Block Coordinate Plug-and-Play Methods for Blind Inverse Problems
This addresses a gap in plug-and-play methods for imaging inverse problems, offering a principled framework for joint estimation, though it appears incremental as it extends existing plug-and-play techniques to blind settings.
The paper tackles blind inverse problems, where both the image and measurement operator are unknown, by proposing a block-coordinate plug-and-play method that uses learned denoisers as priors for both, and demonstrates its efficiency on tasks like MRI coil sensitivity estimation and blind image deblurring.

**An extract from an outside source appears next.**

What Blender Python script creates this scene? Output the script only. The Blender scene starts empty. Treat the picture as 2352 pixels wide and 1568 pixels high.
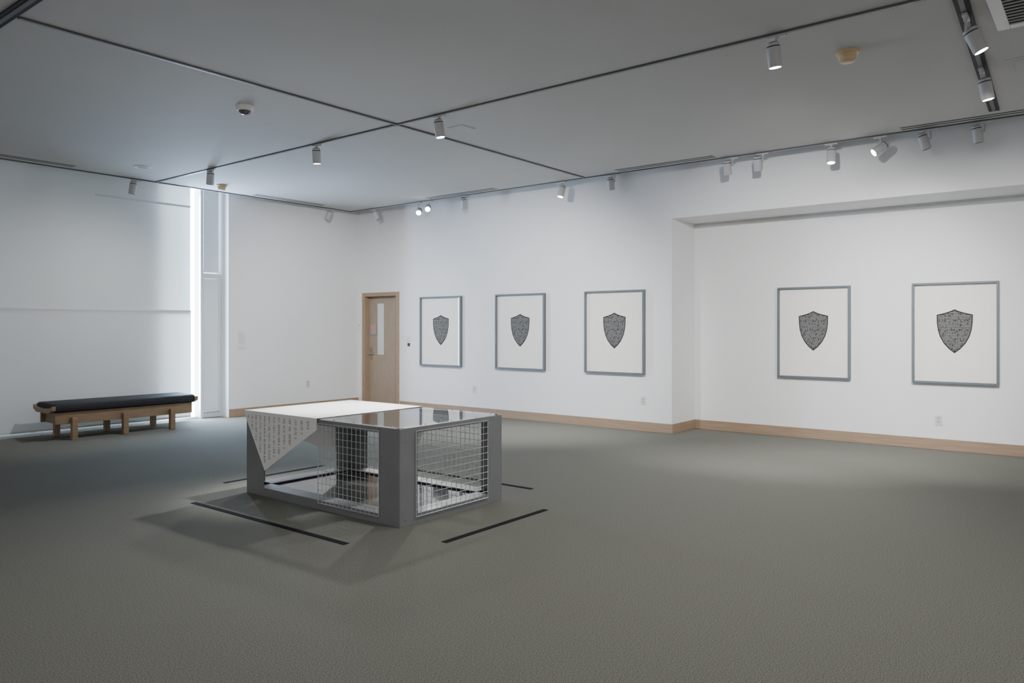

Plug-and-play (PnP) prior is a well-known class of methods for solving imaging inverse problems by computing fixed-points of operators combining physical measurement models and learned image denoisers. While PnP methods have been extensively used for image recovery with known measurement operators, there is little work on PnP for solving blind inverse problems. We address this gap by presenting a new block-coordinate PnP (BC-PnP) method that efficiently solves this joint estimation problem by introducing learned denoisers as priors on both the unknown image and the unknown measurement operator. We present a new convergence theory for BC-PnP compatible with blind inverse problems by considering nonconvex data-fidelity terms and expansive denoisers. Our theory analyzes the convergence of BC-PnP to a stationary point of an implicit function associated with an approximate minimum mean-squared error (MMSE) denoiser. We numerically validate our method on two blind inverse problems: automatic coil sensitivity estimation in magnetic resonance imaging (MRI) and blind image deblurring. Our results show that BC-PnP provides an efficient and principled framework for using denoisers as PnP priors for jointly estimating measurement operators and images.